Sea list

Chef Dan Bauer can stand the heat in Rapscallion’s kitchen.

Chef Dan Bauer can stand the heat in Rapscallion’s kitchen.

Photo/Allison Young

For more information, visit www.rapscallion.com.

Rapscallion Seafood House & Bar has a great wood-burning fireplace, mostly hardwood dining booths, a few tables, and a great mahogany bar giving it an old English pub feel. It’s a big place that will hold a couple hundred folks and has a great outside patio in warm weather. And after 36 years, it’s fair to say it has become a staple for food and grog in Reno.

The menus are inviting for both lunch ($7-$29) and dinner ($6-$56), and there’s a small plates menu served in the bar ($8-$15) with wine and drink specials nightly. The bar serves several cocktails made with fresh fruit juice, a nice touch.

The wine list, starting at $30 a bottle, is one of the best—250 bottles—for a stand-alone restaurant in the area, with a very proper selection of French topping out with legends like a 1949 Chateau Lafite Rothschild Pauillac for $6K or a ’90 Petrus for $7,200. They also offer 36 wines by-the-glass ($7-$15.75), primarily new world wines.

Executive Chef Dan Bauer has been at the helm for about a year. A Chicago native, Bauer has an impressive resume. A graduate of the prestigious Johnson and Wales Culinary School in Providence, R.I., Bauer made his way to northern Nevada about six years ago starting at Thunder Canyon Country Club down in Washoe, heading the Steakhouse at the Atlantis and now showing his talent at the Rap.

After an extensive tour of the menu, out came the food. Clam Chowder, New England style ($4 cup or $6 bowl), was thick enough to stand a spoon upright. Plenty of fresh clam meat and potatoes added at the last minute to keeping them from turning to mush—creamy rich with an opulent clam-savory flavor.

The chef wanted me to try one of the small plates, so he sent out the swordfish nuggets ($5).

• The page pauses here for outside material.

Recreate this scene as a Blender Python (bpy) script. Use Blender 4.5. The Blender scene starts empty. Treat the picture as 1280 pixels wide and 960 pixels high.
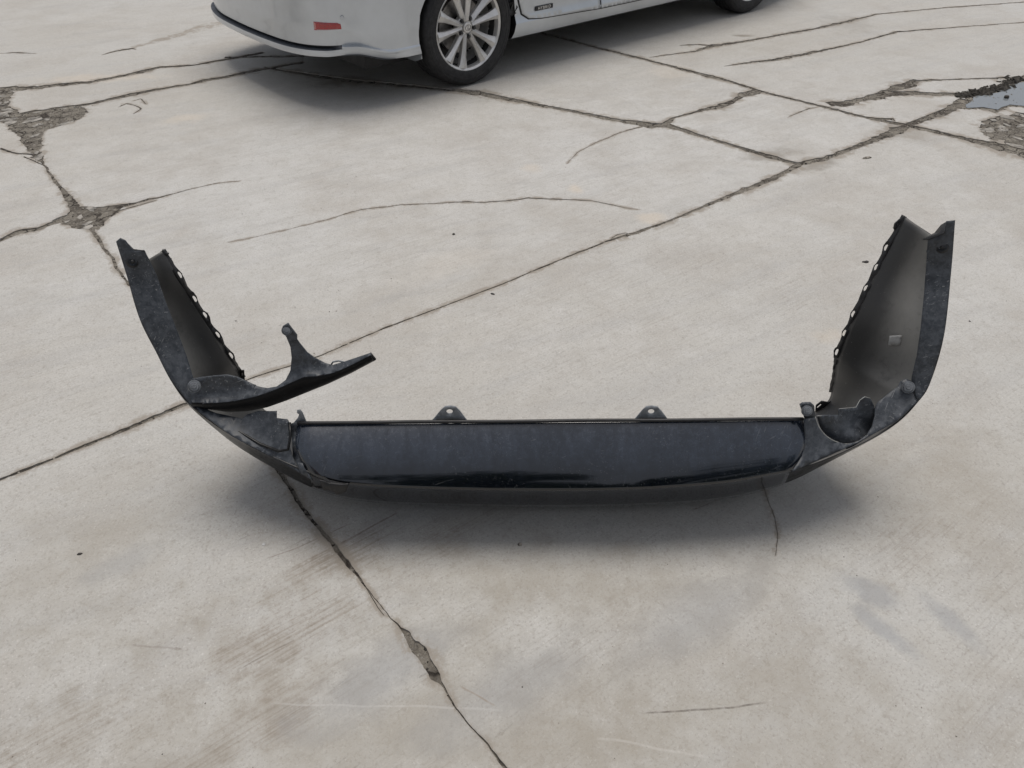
import bpy, bmesh, math, random
import numpy as np
from mathutils import Vector, Matrix, noise
from mathutils.geometry import delaunay_2d_cdt
R = math.radians
random.seed(7)
rng = np.random.default_rng(7)
S = bpy.context.scene
COL = S.collection

# ------------------------------------------------------------------ camera
CH, PITCH, F = 1.55, R(38.0), 985.0
cd = bpy.data.cameras.new('camera')
cam = bpy.data.objects.new('camera', cd); COL.objects.link(cam)
cam.location = (0, 0, CH); cam.rotation_euler = (R(90)-PITCH, 0, 0)
cd.sensor_width = 36; cd.lens = 36*F/1280; cd.clip_start = .05; cd.clip_end = 2000
S.camera = cam

# ------------------------------------------------------------------ sky, sun, exposure
SUN_EL, SUN_AZ = R(80), R(4)          # azimuth from +y towards +x
w = bpy.data.worlds.new('World'); S.world = w; w.use_nodes = True
nt = w.node_tree; nt.nodes.clear()
o_ = nt.nodes.new('ShaderNodeOutputWorld'); bg = nt.nodes.new('ShaderNodeBackground')
sk = nt.nodes.new('ShaderNodeTexSky'); sk.sky_type = 'NISHITA'; sk.sun_disc = False
sk.sun_elevation = SUN_EL; sk.sun_rotation = SUN_AZ; sk.dust_density = 4; sk.air_density = 1.0
mx = nt.nodes.new('ShaderNodeMix'); mx.data_type = 'RGBA'; mx.inputs[0].default_value = .55
mx.inputs[7].default_value = (6.5, 6.5, 6.6, 1)      # thin even cloud over the sky
nt.links.new(sk.outputs[0], mx.inputs[6]); nt.links.new(mx.outputs[2], bg.inputs[0])
bg.inputs[1].default_value = .062
nt.links.new(bg.outputs[0], o_.inputs[0])
sd = bpy.data.lights.new('sun', 'SUN'); sd.energy = 1.5; sd.angle = R(32); sd.color = (1, .955, .90)
sun = bpy.data.objects.new('sun', sd); COL.objects.link(sun)
sv = Vector((math.sin(SUN_AZ)*math.cos(SUN_EL), math.cos(SUN_AZ)*math.cos(SUN_EL), math.sin(SUN_EL)))
sun.rotation_euler = sv.to_track_quat('Z', 'Y').to_euler()
S.view_settings.view_transform = 'Standard'; S.view_settings.look = 'None'
S.view_settings.exposure = 0.60; S.view_settings.gamma = 1

# ------------------------------------------------------------------ helpers
cp, sp = math.cos(PITCH), math.sin(PITCH)
def ray(px, py):
    a, b = (px-640)/F, (480-py)/F
    return Vector((a, cp + b*sp, -sp + b*cp))
def PZ(px, py, z=0.0):
    r = ray(px, py); t = (z-CH)/r.z
    return Vector((0, 0, CH)) + r*t
def PY(px, py, y):
    r = ray(px, py); return Vector((0, 0, CH)) + r*(y/r.y)
def PJ(p):
    x, y, z = p[0], p[1], p[2]-CH
    d = y*cp - z*sp
    return 640 + F*x/d, 480 - F*(y*sp + z*cp)/d

def tag(o, label=None, cat=None, group=None, kind=None):
    for k, v in (('label', label), ('category', cat), ('group', group), ('kind', kind)):
        if v: o[k] = v
    return o
def mobj(name, mesh, parent=None, mats=()):
    o = bpy.data.objects.new(name, mesh); COL.objects.link(o)
    for m in (mats if isinstance(mats, (list, tuple)) else [mats]): mesh.materials.append(m)
    if parent: o.parent = parent
    return o
def from_py(name, v, f, parent=None, mats=(), smooth=True, midx=None):
    me = bpy.data.meshes.new(name); me.from_pydata([tuple(p) for p in v], [], f); me.update()
    o = mobj(name, me, parent, mats)
    if smooth: me.polygons.foreach_set('use_smooth', [True]*len(me.polygons))
    if midx is not None: me.polygons.foreach_set('material_index', midx)
    return o
def from_bm(name, bm, parent=None, mats=(), smooth=True):
    me = bpy.data.meshes.new(name); bm.to_mesh(me); bm.free()
    if smooth: me.polygons.foreach_set('use_smooth', [True]*len(me.polygons))
    return mobj(name, me, parent, mats)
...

I’m not much for deep fried foods, but these had a light Panko breading and were served with three dipping sauces: barbecue, sweet pineapple chile and ranch. The fish bites were firm yet moist, and the flavor profiles were true to the dipping sauces. They were not bad for deep fried, and I’d recommend them.

Chef also sent out the ahi tuna tartare ($9). Only a couple of other places offer this in town, and this one is a contender. Fresh ahi from Sierra Gold Seafood, a local, family owned company, atop fresh avocado drizzled in a sauce of scallions, cilantro, ponzu—a Japanese-style tart, thin sauce—a little wasabi and ginger. Scoop them with crispy wontons and a creamy, seafood flavor with bright accents of a little heat from the ginger and wasabi to a savory tart finish leaving the taste buds begging for more.

Finally, I had one of the signature dishes at the Rap, their pan-seared day boat scallops ($29). Think silver dollar sized, about an inch thick, times three. This is the only place in these parts you’ll find these large delights. Sit them atop portobello mushrooms and create a creamy lobster bisque sauce with scallions and roasted red peppers. They were fresh and very mild—not too fishy—with a sweet taste and the rich sauce with the delicate scallions added a savory, almost butter-like quality which highlighted these treasured, food-worthy mollusks.

The menu does broaden out to pastas, and certified Angus beef steaks, but the seafood gets my vote. Since it’s their 36th year in business, they offer a $36, three course, anniversary menu, too. The dining room is both ageless and renewed, a tribute to a restaurant that reflects a genteel past and transforms it into a culinary destination that celebrates the future.